EXERCISE DESCRIPTION
Output the data that follows exactly, line for line.

AVAILABLE DATA
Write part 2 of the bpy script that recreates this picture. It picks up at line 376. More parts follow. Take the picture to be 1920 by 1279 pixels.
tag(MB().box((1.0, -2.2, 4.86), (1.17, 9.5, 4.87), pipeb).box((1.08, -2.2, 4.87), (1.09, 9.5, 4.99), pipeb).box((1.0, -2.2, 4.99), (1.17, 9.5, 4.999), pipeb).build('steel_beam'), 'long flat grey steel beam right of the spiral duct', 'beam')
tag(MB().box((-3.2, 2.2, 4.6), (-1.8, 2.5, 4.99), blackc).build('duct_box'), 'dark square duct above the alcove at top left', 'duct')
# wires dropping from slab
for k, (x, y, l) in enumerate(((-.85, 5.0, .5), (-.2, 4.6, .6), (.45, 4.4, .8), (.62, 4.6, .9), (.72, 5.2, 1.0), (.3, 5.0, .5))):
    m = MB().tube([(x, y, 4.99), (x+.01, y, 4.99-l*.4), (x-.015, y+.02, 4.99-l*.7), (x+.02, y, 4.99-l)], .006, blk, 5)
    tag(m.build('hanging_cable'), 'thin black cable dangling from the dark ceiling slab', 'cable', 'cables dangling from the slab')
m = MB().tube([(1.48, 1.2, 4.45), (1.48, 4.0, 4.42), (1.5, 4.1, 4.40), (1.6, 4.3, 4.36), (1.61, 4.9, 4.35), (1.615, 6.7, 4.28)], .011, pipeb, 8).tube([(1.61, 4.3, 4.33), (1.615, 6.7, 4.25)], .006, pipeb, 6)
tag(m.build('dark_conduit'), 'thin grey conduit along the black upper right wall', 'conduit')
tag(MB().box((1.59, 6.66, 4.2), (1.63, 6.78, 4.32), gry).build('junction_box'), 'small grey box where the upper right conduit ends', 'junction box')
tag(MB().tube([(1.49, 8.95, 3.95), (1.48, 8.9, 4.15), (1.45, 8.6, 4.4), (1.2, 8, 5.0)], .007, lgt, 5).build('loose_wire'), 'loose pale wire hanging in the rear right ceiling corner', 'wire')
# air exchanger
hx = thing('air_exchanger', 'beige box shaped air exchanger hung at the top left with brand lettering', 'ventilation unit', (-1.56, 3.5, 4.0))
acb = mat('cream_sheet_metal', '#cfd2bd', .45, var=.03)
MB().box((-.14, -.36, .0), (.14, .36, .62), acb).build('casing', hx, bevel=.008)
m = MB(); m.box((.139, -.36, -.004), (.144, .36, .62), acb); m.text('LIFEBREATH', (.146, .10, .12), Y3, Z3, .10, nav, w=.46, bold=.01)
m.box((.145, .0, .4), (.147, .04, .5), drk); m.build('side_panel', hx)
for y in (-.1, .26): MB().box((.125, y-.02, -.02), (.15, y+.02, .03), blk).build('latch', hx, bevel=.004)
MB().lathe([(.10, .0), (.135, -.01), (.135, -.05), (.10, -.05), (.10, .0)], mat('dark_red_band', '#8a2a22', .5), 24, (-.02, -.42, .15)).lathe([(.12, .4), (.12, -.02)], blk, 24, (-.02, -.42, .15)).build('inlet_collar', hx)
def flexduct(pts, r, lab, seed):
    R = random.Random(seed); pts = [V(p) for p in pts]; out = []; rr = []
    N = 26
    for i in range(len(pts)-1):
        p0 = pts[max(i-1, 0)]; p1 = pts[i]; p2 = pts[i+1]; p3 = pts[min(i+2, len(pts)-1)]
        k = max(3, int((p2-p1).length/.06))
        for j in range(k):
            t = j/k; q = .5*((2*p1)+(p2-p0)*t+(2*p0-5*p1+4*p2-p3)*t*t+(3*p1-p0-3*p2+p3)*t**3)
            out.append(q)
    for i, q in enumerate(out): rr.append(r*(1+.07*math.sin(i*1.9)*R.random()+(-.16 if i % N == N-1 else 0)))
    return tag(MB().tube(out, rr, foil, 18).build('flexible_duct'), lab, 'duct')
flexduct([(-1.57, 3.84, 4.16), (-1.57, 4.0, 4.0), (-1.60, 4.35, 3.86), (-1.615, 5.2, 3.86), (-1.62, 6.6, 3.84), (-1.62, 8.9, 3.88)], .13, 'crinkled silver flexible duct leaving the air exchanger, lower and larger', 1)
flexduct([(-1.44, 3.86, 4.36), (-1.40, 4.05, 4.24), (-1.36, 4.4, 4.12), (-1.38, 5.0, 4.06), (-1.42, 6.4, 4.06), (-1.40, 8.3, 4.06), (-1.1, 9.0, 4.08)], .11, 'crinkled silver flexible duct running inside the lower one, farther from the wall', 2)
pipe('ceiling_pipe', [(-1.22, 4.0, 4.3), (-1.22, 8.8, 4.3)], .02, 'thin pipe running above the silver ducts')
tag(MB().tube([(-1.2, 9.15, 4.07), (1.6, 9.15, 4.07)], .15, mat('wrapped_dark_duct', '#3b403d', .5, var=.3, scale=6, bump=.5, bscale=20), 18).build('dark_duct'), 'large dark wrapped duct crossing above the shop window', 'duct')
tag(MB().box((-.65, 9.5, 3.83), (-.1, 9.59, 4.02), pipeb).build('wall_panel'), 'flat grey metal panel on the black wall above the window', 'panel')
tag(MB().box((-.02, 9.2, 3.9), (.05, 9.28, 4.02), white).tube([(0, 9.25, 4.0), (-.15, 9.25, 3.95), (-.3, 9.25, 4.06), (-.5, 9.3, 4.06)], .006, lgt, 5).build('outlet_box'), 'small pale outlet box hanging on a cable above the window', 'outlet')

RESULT
Write part 2 of the bpy script that recreates this picture. It picks up at line 376. More parts follow. Take the picture to be 1920 by 1279 pixels.
tag(MB().box((1.0, -2.2, 4.86), (1.17, 9.5, 4.87), pipeb).box((1.08, -2.2, 4.87), (1.09, 9.5, 4.99), pipeb).box((1.0, -2.2, 4.99), (1.17, 9.5, 4.999), pipeb).build('steel_beam'), 'long flat grey steel beam right of the spiral duct', 'beam')
tag(MB().box((-3.2, 2.2, 4.6), (-1.8, 2.5, 4.99), blackc).build('duct_box'), 'dark square duct above the alcove at top left', 'duct')
# wires dropping from slab
for k, (x, y, l) in enumerate(((-.85, 5.0, .5), (-.2, 4.6, .6), (.45, 4.4, .8), (.62, 4.6, .9), (.72, 5.2, 1.0), (.3, 5.0, .5))):
    m = MB().tube([(x, y, 4.99), (x+.01, y, 4.99-l*.4), (x-.015, y+.02, 4.99-l*.7), (x+.02, y, 4.99-l)], .006, blk, 5)
    tag(m.build('hanging_cable'), 'thin black cable dangling from the dark ceiling slab', 'cable', 'cables dangling from the slab')
m = MB().tube([(1.48, 1.2, 4.45), (1.48, 4.0, 4.42), (1.5, 4.1, 4.40), (1.6, 4.3, 4.36), (1.61, 4.9, 4.35), (1.615, 6.7, 4.28)], .011, pipeb, 8).tube([(1.61, 4.3, 4.33), (1.615, 6.7, 4.25)], .006, pipeb, 6)
tag(m.build('dark_conduit'), 'thin grey conduit along the black upper right wall', 'conduit')
tag(MB().box((1.59, 6.66, 4.2), (1.63, 6.78, 4.32), gry).build('junction_box'), 'small grey box where the upper right conduit ends', 'junction box')
tag(MB().tube([(1.49, 8.95, 3.95), (1.48, 8.9, 4.15), (1.45, 8.6, 4.4), (1.2, 8, 5.0)], .007, lgt, 5).build('loose_wire'), 'loose pale wire hanging in the rear right ceiling corner', 'wire')
# air exchanger
hx = thing('air_exchanger', 'beige box shaped air exchanger hung at the top left with brand lettering', 'ventilation unit', (-1.56, 3.5, 4.0))
acb = mat('cream_sheet_metal', '#cfd2bd', .45, var=.03)
MB().box((-.14, -.36, .0), (.14, .36, .62), acb).build('casing', hx, bevel=.008)
m = MB(); m.box((.139, -.36, -.004), (.144, .36, .62), acb); m.text('LIFEBREATH', (.146, .10, .12), Y3, Z3, .10, nav, w=.46, bold=.01)
m.box((.145, .0, .4), (.147, .04, .5), drk); m.build('side_panel', hx)
for y in (-.1, .26): MB().box((.125, y-.02, -.02), (.15, y+.02, .03), blk).build('latch', hx, bevel=.004)
MB().lathe([(.10, .0), (.135, -.01), (.135, -.05), (.10, -.05), (.10, .0)], mat('dark_red_band', '#8a2a22', .5), 24, (-.02, -.42, .15)).lathe([(.12, .4), (.12, -.02)], blk, 24, (-.02, -.42, .15)).build('inlet_collar', hx)
def flexduct(pts, r, lab, seed):
    R = random.Random(seed); pts = [V(p) for p in pts]; out = []; rr = []
    N = 26
    for i in range(len(pts)-1):
        p0 = pts[max(i-1, 0)]; p1 = pts[i]; p2 = pts[i+1]; p3 = pts[min(i+2, len(pts)-1)]
        k = max(3, int((p2-p1).length/.06))
        for j in range(k):
            t = j/k; q = .5*((2*p1)+(p2-p0)*t+(2*p0-5*p1+4*p2-p3)*t*t+(3*p1-p0-3*p2+p3)*t**3)
            out.append(q)
    for i, q in enumerate(out): rr.append(r*(1+.07*math.sin(i*1.9)*R.random()+(-.16 if i % N == N-1 else 0)))
    return tag(MB().tube(out, rr, foil, 18).build('flexible_duct'), lab, 'duct')
flexduct([(-1.57, 3.84, 4.16), (-1.57, 4.0, 4.0), (-1.60, 4.35, 3.86), (-1.615, 5.2, 3.86), (-1.62, 6.6, 3.84), (-1.62, 8.9, 3.88)], .13, 'crinkled silver flexible duct leaving the air exchanger, lower and larger', 1)
flexduct([(-1.44, 3.86, 4.36), (-1.40, 4.05, 4.24), (-1.36, 4.4, 4.12), (-1.38, 5.0, 4.06), (-1.42, 6.4, 4.06), (-1.40, 8.3, 4.06), (-1.1, 9.0, 4.08)], .11, 'crinkled silver flexible duct running inside the lower one, farther from the wall', 2)
pipe('ceiling_pipe', [(-1.22, 4.0, 4.3), (-1.22, 8.8, 4.3)], .02, 'thin pipe running above the silver ducts')
tag(MB().tube([(-1.2, 9.15, 4.07), (1.6, 9.15, 4.07)], .15, mat('wrapped_dark_duct', '#3b403d', .5, var=.3, scale=6, bump=.5, bscale=20), 18).build('dark_duct'), 'large dark wrapped duct crossing above the shop window', 'duct')
tag(MB().box((-.65, 9.5, 3.83), (-.1, 9.59, 4.02), pipeb).build('wall_panel'), 'flat grey metal panel on the black wall above the window', 'panel')
tag(MB().box((-.02, 9.2, 3.9), (.05, 9.28, 4.02), white).tube([(0, 9.25, 4.0), (-.15, 9.25, 3.95), (-.3, 9.25, 4.06), (-.5, 9.3, 4.06)], .006, lgt, 5).build('outlet_box'), 'small pale outlet box hanging on a cable above the window', 'outlet')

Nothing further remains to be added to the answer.